1- Une concurrence significative et intensive entre les individus et les groupes organisés pour tous postes effectifs de pouvoirs, à intervalle régulier et excluant l’utilisation de la force ;

2 – un haut niveau d’inclusivité de la participation politique dans la sélection des dirigeants et de la définition de la politique, du moins au moyen d’élections libres et transparentes, afin qu’aucun groupe social d’âge majeur n’en soit exclu ;

3 – et un niveau de libertés civiles et politiques le tout suffisamment pour s’assurer de l’intégrité de la concurrence et de la participation politique “.

En tant qu’institution sociopolitique

C’est un système qui privilégiant le dialogue et la participation de tous, se caractérise par le partage géographique du pouvoir, par le rapprochement des gouvernants des gouvernés et par la restitution progressive du pouvoir politique au peuple. Ce, par les mécanismes de la décentralisation et de l’aménagement de l’expression directe ou indirecte du peuple (vote, pétition, libertés d’association …etc.).

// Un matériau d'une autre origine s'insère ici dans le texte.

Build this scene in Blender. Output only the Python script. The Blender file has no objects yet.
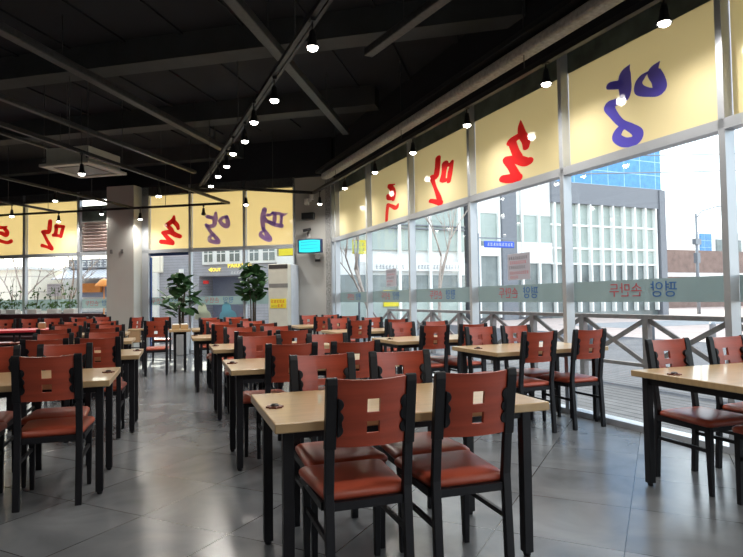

La démocratie en tant que mode vie

En tant que mode de vie c’est un ensemble de valeurs dont doit s’approprier toute société aux ambitions démocratiques. Valeurs promues par les différentes composantes sociales à travers un travail d’éducation civique et politique permanent. Ce travail éducationnel est d’autant plus indispensable, car, à la différence des autres régimes et systèmes politiques, la démocratie doit continuellement être approuvée par les citoyens. L’ordre démocratique vit du consensus et de son acceptation en tant que valeur et institution. Il se fonde sur une participation soutenue des acteurs sociopolitiques à la construction et au renforcement de l’Etat de droit. Ce, en adaptant de manière consensuelle les textes de lois aux évolutions de l’Etat et à ses nouvelles perspectives. Il est important de préciser que le consensus démocratique se fonde sur la loi de la majorité et la légitimation par la minorité des désidératas de la majorité

Il est important de préciser que le droit, pierre angulaire de la démocratie, ne peut perdurer sans légitimité, et l’ordre juridique, qu’il induit, expression du respect des droits de l’Homme, sans éthique. Mieux, en tant que mode de vie, la démocratie c’est un système sociopolitique régi par une harmonie entre les libertés individuelles et la solidarité, fondement et finalité des nations modernes, essence et garant de la promotion de l’individu, et de la consécration de l’homme.